Rammell’s declaratory judgment asks: “Is Wyoming Statute 11-21-103(a) unconstitutional?”
It is assigned to District Judge Marv Tyler, who has not yet acted on it. In a previous civil appeal, the judge had transferred the higher-court constitutional issue to 4th District Judge John Fenn.
Judge Fenn overturned a Circuit Court ruling and remanded the case back for more legal analysis.
In this two-year process, the Wyoming Attorney General’s Office as well as Cannon continue to argue that the state’s brand-inspection law is constitutional and necessary for livestock regulation and management and the law is sufficient notice for livestock checks.
One California court ruling approves warrantless stops for game and fish wardens, cited by Cannon in defense of Wyoming’s warrantless stops for brand inspections – “Like California, Wyoming shares an interest in allowing Game and Fish officers to check licenses, creel limits and hunting tags without prerequisite probable cause or reasonable suspicion of any criminal wrongdoing.”

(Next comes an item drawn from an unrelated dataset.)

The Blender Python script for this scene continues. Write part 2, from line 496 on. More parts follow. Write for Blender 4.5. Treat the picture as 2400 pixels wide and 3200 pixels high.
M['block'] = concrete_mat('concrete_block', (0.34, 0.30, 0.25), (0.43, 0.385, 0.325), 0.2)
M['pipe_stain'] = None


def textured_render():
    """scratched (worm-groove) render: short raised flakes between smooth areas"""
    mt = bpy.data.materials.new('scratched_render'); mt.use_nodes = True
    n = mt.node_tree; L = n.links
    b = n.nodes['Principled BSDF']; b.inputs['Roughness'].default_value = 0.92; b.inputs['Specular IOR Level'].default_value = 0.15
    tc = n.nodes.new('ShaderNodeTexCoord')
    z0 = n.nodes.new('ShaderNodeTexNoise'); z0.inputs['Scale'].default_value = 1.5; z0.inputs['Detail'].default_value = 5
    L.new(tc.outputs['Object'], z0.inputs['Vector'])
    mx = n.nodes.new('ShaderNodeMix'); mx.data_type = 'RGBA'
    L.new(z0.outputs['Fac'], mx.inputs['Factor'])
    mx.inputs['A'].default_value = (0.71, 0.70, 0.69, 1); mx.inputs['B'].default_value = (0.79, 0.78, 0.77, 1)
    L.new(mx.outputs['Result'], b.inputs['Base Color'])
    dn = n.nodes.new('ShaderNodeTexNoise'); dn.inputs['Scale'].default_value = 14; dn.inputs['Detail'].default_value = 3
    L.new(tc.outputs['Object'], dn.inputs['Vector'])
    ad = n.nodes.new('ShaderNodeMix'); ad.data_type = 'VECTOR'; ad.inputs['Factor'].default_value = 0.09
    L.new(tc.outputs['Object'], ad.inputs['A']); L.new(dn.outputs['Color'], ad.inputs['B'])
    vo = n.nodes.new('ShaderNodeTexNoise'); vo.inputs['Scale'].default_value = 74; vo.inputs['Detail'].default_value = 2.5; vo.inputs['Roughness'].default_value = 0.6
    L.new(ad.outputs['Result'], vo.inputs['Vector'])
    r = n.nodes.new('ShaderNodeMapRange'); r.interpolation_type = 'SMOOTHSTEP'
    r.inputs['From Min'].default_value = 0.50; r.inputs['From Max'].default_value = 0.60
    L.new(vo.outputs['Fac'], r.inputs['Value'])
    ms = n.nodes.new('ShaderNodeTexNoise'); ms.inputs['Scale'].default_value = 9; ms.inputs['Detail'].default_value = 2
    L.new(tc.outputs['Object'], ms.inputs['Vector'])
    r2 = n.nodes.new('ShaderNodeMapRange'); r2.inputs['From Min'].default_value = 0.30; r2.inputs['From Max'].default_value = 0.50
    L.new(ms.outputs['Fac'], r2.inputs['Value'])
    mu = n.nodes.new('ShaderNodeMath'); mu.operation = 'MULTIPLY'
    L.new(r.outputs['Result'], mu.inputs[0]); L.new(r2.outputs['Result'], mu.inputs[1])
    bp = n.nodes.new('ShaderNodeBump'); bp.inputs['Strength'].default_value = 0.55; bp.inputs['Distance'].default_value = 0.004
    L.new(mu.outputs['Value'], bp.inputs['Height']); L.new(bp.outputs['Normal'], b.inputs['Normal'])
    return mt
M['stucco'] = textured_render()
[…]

This was the point that Rammell made in his latest filing: “The California Fish and Game case, however, is not applicable. Wildlife and livestock are not the same. Wildlife belongs to no one person until they are legally harvested.”
Most hunters are “well aware” of the likelihood of warrantless inspections to check licenses or limits,” he argued.
“Ownership of livestock on the other hand is a property right that begins when an animal is either produced or purchased and protected not only by the 4th Amendment but also by the due process clause of the 5th Amendment.”
Further, he argued, county-to-county brand inspections are only required in Wyoming and Montana – nowhere else. “People from other states who are not used to warrantless searches of livestock moving between counties in Wyoming have no ‘certainty, regularity and notice’ of warrantless inspections.”